In one short statement president Trump has opened the door to a future settlement of the Israel/Palestine conflict which in the long term has more chance of creating a peaceful future than the fantasies perpetrated currently by some western leaders in the form of a two state solution,
The possible implications of Trump’s statement are far reaching. Taken to their conclusion they imply that the whole postwar programme for Palestine statehood should be dismissed and replaced by a peaceful dispersal of Palestinians who do not wish to live in Gaza and the West Bank into other Arab countries.
It would mean an end to the ‘right of return’ which has applied since the UN backed creation of the state of Israel in 1948. It would mean an end to the permanent refugee status of not only the original Arabs who left or fled from Israel in 1948, an event Arabs refer to as the ‘Nakba’ or ‘catastrophe’, but also their descendants. The granting of refugee status to the descendants of refugees is an anomaly, as it does not apply to any refugees anywhere else in the world.

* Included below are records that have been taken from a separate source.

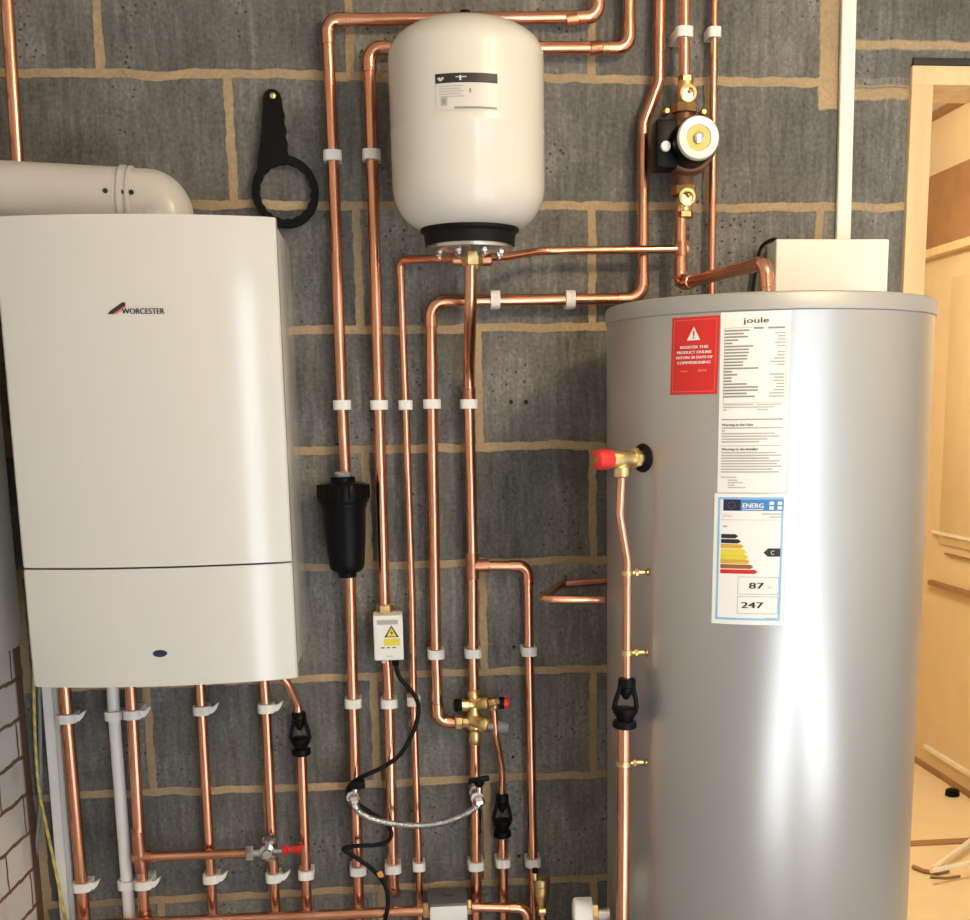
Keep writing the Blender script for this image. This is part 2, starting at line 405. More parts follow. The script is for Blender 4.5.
# ------------------------------------------------------------------ the setting
XC = at(39, 860, 0).x          # corner of block wall and brick wall
XJ = at(904.5, 200, 0).x         # left side of the doorway
ZL = at(930, 66, 0).z          # underside of lintel
XR, YR, ZC = 2.75, -3.7, 2.45
XD = XJ+.84
b_ = BM()
box(b_, (XC-.3, 0, 0), (XJ, .12, ZC)); box(b_, (XJ, 0, ZL), (XD, .12, ZC)); box(b_, (XD, 0, 0), (XR+.1, .12, ZC))
struct('wall_back', b_, block, flat=True, label='dark grey concrete block wall with tan mortar joints', cat='wall')
SP = 0.0602
b_ = BM(); box(b_, (-.1, -3.75, 0), (0, .0, ZC))
wl = struct('wall_left', b_, brickm, flat=True, label='white painted brick wall beside the boiler', cat='wall')
wl.location = (XC, 0, 0); wl.rotation_euler = (0, 0, -SP)
b_ = BM(); box(b_, (-.8, YR-.1, -.1), (XR+.1, 3.1, 0)); struct('floor', b_, concrete, flat=True)
b_ = BM(); box(b_, (-.8, YR-.1, ZC), (XR+.1, 3.1, ZC+.1)); struct('ceiling', b_, ceil_m, flat=True)
b_ = BM(); box(b_, (XR, YR-.1, 0), (XR+.1, 0, ZC)); struct('wall_right', b_, plaster, flat=True)
# rear wall behind the photographer with two tall openings to the daylight
OPEN = ((1.16, 1.50), (1.90, 2.50))
b_ = BM()
xs = [-.8, OPEN[0][0], OPEN[0][1], OPEN[1][0], OPEN[1][1], XR]
for i in (0, 2, 4): box(b_, (xs[i], YR-.1, 0), (xs[i+1], YR, ZC))
for i in (1, 3): box(b_, (xs[i], YR-.1, 1.95), (xs[i+1], YR, ZC))
struct('wall_rear', b_, plaster, flat=True)
# room beyond the doorway
XH = at(912, 787, 2.15).x
b_ = BM(); box(b_, (XJ-.5, 3.0, 0), (XR+.1, 3.1, ZC)); struct('wall_hall', b_, hall_m, flat=True)
b_ = BM(); box(b_, (XH, .12, 0), (XH+.1, 3.0, ZC)); struct('wall_hall_right', b_, hall_m, flat=True)
b_ = BM(); box(b_, (XJ-.6, .12, 0), (XJ-.5, 3.1, ZC)); struct('wall_hall_left', b_, hall_m, flat=True)
b_ = BM(); box(b_, (XJ-.5, .12, 0), (XH, 3.0, .008)); struct('floor_hall', b_, ply, flat=True)
fw = .044
b_ = BM()
box(b_, (XJ, -.012, 0), (XJ+fw, .13, ZL-.035), .002); box(b_, (XD-fw, -.012, 0), (XD, .13, ZL-.035), .002)
box(b_, (XJ, -.012, ZL-.037), (XD, .13, ZL-.002), .002)
struct('trim_1', b_, wood, label='pale pine door frame at the right', cat='door frame')
b_ = BM(); lz = at(930, 57, -.01).z
box(b_, (XJ+.004, -.006, ZL), (XD+.1, .02, lz), .001); struct('trim_2', b_, lintel_m, label='black lintel strip over the door frame', cat='lintel')

# ------------------------------------------------------------------ pipes
R22, R15 = .0112, .0076
def P(pts, Y):
    return [at(p[0], p[1], p[2] if len(p) > 2 else Y) for p in pts]
def pipe(label, pts, r, Y=-.034, rad=None, m=copper, elbows=True, tees=(), sockets=(), cat='pipe', name='copper_pipe'):
    W = P(pts, Y)
    if pts[-1][1] >= 940: W[-1].z = .001        # down to the floor
    if pts[0][1] <= -20: W[0].z = ZC-.001         # up to the ceiling
    path, arcs = fillet(W, rad or r*2.0)
    base = min(W, key=lambda p: p.z).copy()
    small = [a for a in arcs if elbows and a[3] < 2.1]
    bm = BM(); sweep(bm, path, r, 16)
    if not small and not tees and not sockets:
        return single(name, bm, m, label, cat)
    t = thing(name, label, cat, base); obj('tube', bm, m, t)
    for arc, d1, d2, ang in small:
        bm = BM(); ext = r*1.7
        sweep(bm, [arc[0]+d1*ext, arc[0]+d1*ext*.97]+arc+[arc[-1]+d2*ext*.97, arc[-1]+d2*ext], [r*1.02, r*1.13]+[r*1.15]*len(arc)+[r*1.13, r*1.02], 16)
        obj('elbow', bm, copper, t)
    for (q, ax, ln) in tees:
        c = at(q[0], q[1], q[2] if len(q) > 2 else Y); bm = BM(); ax = V(ax)
        sweep(bm, [c-V((0, 0, ln)), c+V((0, 0, ln))], r*1.17, 16); sweep(bm, [c, c+ax*ln*1.3], r*1.17, 16)
        obj('tee', bm, copper_dull, t)
    for q, ln in sockets:
        c = at(q[0], q[1], q[2] if len(q) > 2 else Y); bm = BM()
        k = min(range(len(path)-1), key=lambda i: ((path[i]+path[i+1])/2-c).length); d = (path[k+1]-path[k]).normalized()
        sweep(bm, [c-d*ln, c-d*ln*.9, c+d*ln*.9, c+d*ln], [r*1.02, r*1.14, r*1.14, r*1.02], 16); obj('coupling', bm, copper_dull, t)
    return t
pipe('copper pipe from the top running behind the white vessel and down to the black filter',
     [(599, -40), (598, 17), (327, 20), (333, 156), (342, 405), (345.5, 474)], R22, sockets=(((572, 19), .012),))
pipe('copper pipe from below the black filter down behind the low horizontal pipe', [(350, 572), (353, 703), (358, 870), (359, 960)], R22)
pipe('copper pipe from behind the vessel down to the grey box with yellow sticker',
     [(630, -40), (629, 48), (369, 48), (372, 155), (379, 405), (384.5, 606)], R22, sockets=(((596, 48), .012),))
pipe('copper pipe below the grey warning-sticker box, behind the black cable', [(387, 655), (389, 703), (393, 868), (394, 890), (396, 893, -.012)], R22, rad=.02)
pipe('thin copper pipe branching left under the vessel and dropping to the bottom',
     [(468, 258.5, -.165), (430, 258.5, -.09), (400, 260, -.032), (405.5, 405, -.03), (412, 600, -.03), (413.5, 701, -.03), (419, 866, -.03), (420, 950, -.03)], R15)
pipe('copper pipe kinked sideways left of the pump, then running to the mixing valve',
     [(662, -40), (659, 82), (643.5, 124), (642.5, 299), (431, 301), (432, 404), (436, 654), (438, 722), (460, 722)], R22, rad=.03, tees=(), sockets=())
pipe('copper pipe dropping from the vessel underside to the top of the brass mixing valve',
     [(471, 264, -.19), (470.5, 310, -.165), (469, 372, -.048), (469, 404), (472.5, 560), (473, 653), (474, 696)], R22, rad=.09, elbows=False,
     tees=(((472.3, 566), (1, 0, 0), .026),), sockets=(((469, 393, -.038), .012),))
pipe('copper branch pipe leaving the middle tee right and down to the brass air vent',
     [(478, 566), (528, 566), (529, 651), (533, 862), (534, 960)], R22*.9)
pipe('copper pipe below the brass mixing valve beside the hose valve', [(474.5, 738), (476, 800), (476, 865), (476, 960)], R22)
pipe('thin copper pipe running right from under the vessel to the pump pipe',
     [(474, 258.5, -.165), (505, 257, -.12), (540, 251, -.062), (683, 249, -.062)], R15, elbows=False, rad=.06, cat='pipe')
pipe('copper pipe above the pump with a white clip', [(683.5, -40), (684.5, 88)], R22*.95, Y=-.06)
pipe('copper pipe below the pump turning across to the cylinder top',
     [(681, 207, -.06), (680, 285, -.06), (765.5, 262, -.33), (767.5, 293.5, -.33)], R22, tees=(((681, 249, -.06), (0, -.4, 0), .014),))
pipe('thin copper pipe with white clip right of the pump going down behind the cylinder', [(714.5, -40), (711, 330)], R15*.95, Y=-.03)
pipe('copper pipe at the top left going down behind the white flue', [(9, -30), (19.5, 190)], R22, Y=-.05)
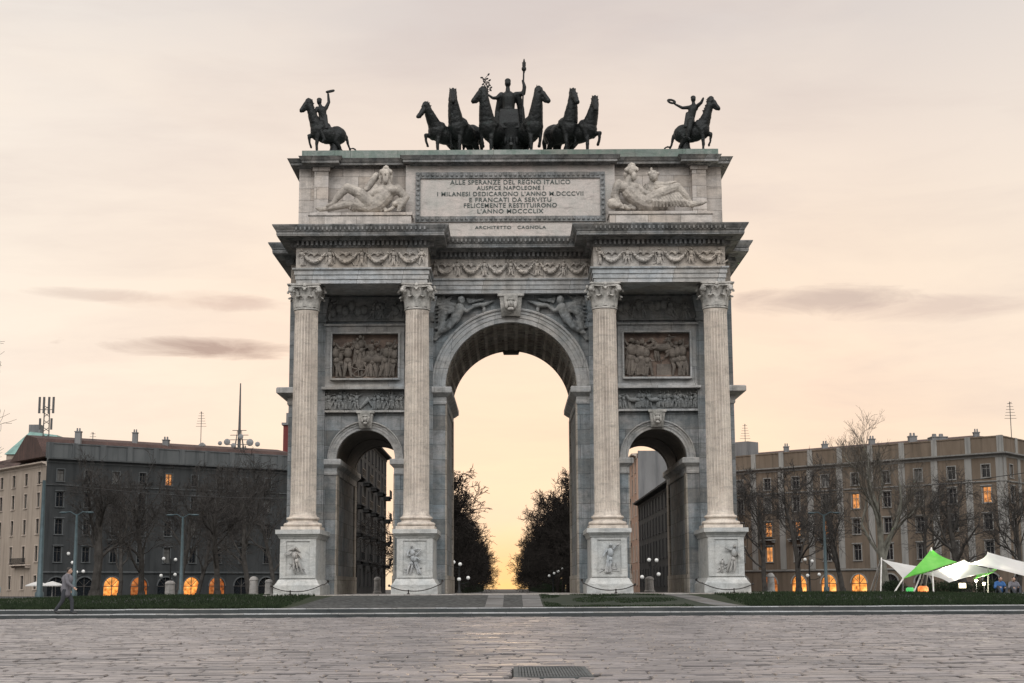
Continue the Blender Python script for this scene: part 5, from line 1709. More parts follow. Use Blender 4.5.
# avenue seen through the tall opening: two rows, dense and dark
protoA = [grow(100+k, 9.0 + .6*(k % 2), .24, None, nl=9, fork=.10, kids=(16,8,7,5), spread=.84, up=.5, tw=.036, bush=.80) for k in range(3)]
protos = []
firstnames = {}
k = 0
for s in (-1, 1):
    for i in range(24):
        Y = 163 + i*13.5 + (0 if s < 0 else 5); x = s*(8.1 + .3*sin(i*2.1+s)) - .0042*Y
        v = (i + (0 if s < 0 else 1)) % 3
        if s < 0: where = 'left'
        else: where = 'right'
        if i == 0: lab = 'nearest dense bare tree of the %s row in the avenue behind the arch' % where
        elif i == 1: lab = 'second dense bare tree of the %s row in the avenue behind the arch' % where
        else: lab = 'dark bare tree farther down the %s row of the avenue behind the arch' % where
        grp = 'avenue trees of the %s row' % where
        sc = (1.18 if s < 0 else 1.05) if i == 0 else 1.0 + .14*sin(i*2.7 + s*.6); rot = i*1.37 + s
        if v not in firstnames:
            t = plant(protoA[v], x, Y, lab, M['twig_dark'], M['twig_dark'], grp, rot, sc, 'avenue_tree'); firstnames[v] = t
        else:
            src = firstnames[v]; t = copy_tree(src); t.location = (x, Y, gz(x, Y)); t.rotation_euler = (0,0,rot); t.scale = (sc,sc,sc)
            t['label'] = lab; t['group'] = grp
# low shrubs under the avenue rows close the view between the trunks
rr = random.Random(77); 
def hedge_mesh(seed):
    rr = random.Random(seed); m = MB()
    for i in range(2600):
        u = Vector((rr.uniform(-1,1), rr.uniform(-1,1), rr.random()))
        c = Vector((u.x*1.3, u.y*6.0, .1 + u.z*2.3*(.75+.35*mnoise.noise(Vector((u.y*2.4, seed, 0)))))) 
        a = Vector((rr.gauss(0,1), rr.gauss(0,1), rr.gauss(0,1))).normalized()*.17; b = Vector((rr.gauss(0,1), rr.gauss(0,1), rr.gauss(0,1))).normalized()*.08
        m.add([c-a, c+b, c+a, c-b], [(0,1,2,3)])
    for i in range(40):
        y = rr.uniform(-6,6); x = rr.uniform(-1,1); m.tube([(x,y,-.1),(x+rr.uniform(-.4,.4),y+rr.uniform(-.4,.4),2.2)], [.03,.012], 4)
    return m
hm = None
for s in (-1, 1):
    for i in range(18):
        Y = 260 + i*14.0; x = s*8.5 - .0039*Y
        lab = '%s under the %s row of avenue trees' % ('dark leafy shrub strip', 'left' if s < 0 else 'right')
        grp = 'shrubs under the %s avenue row' % ('left' if s < 0 else 'right')
        if hm is None:
            hm = hedge_mesh(5).build('shrub_strip', M['dark_leaf'], None, None, origin=(0,0,0), recalc=False); o = hm
        else: o = hm.copy(); COL.objects.link(o)
        o.location = (x, Y, gz(x, Y)); tag(o, lab, 'shrub', grp)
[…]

The Palestinians in Gaza, led by Hamas, and the majority of Arabs living in the West Bank who support the Hamas led offensive against Israel on October 7, through their barbarism and intransigence, their desire to eliminate Israel and all the Jews who live there ‘From the river to the sea’, and their threats to attack Israel ‘again and again’ in the future have forfeited any claims they may have ever had to statehood. How should we expect Israel to think of allowing a state to exist on their borders which threatens their very existence?
In all the various peace talks since 1948 the Palestinians have rejected any of the various forms of statehood offered to them. Since 1948 the closest thing Palestinians have ever had to a state has been Gaza, after the Israeli military and civilians pulled out in 2005, albeit that it could only function with the aid and support of the United Nations Relief and Works Agency (UNWRA), itself heavily infiltrated by Hamas supporters. During that time, under the leadership of the elected Hamas government instead of focusing on the wellbeing and economic development of the people of Gaza, the Hamas government instead used its resources to build a vast underground infrastructure to support a war against Israel.
Hamas through this war on Israel has wrought death and destruction, a true ‘catastrophe’, on its own people and left only the ‘demolition site’ Trump referred to. The streams of Gazans currently wandering from south to north in Gaza to find what is left of their homes are doing so because of Hamas’s war on Israel. It is extremely unlikely that this will be the end of their travails while Islamism continues to reign as the supreme ideology in Gaza and the West Bank.
There will be Gazans who want to escape the destruction and the likelihood of further conflict, Whether Trump can find the means and the resolve to get Egypt to open its currently closed borders to Gazans or to get Jordan and other Arab countries to grant citizenship to them, something they have always refused to do, remains to be seen. But it is heartening that some realism is entering the discussions about the future, rather than the magical thinking of the two state solution.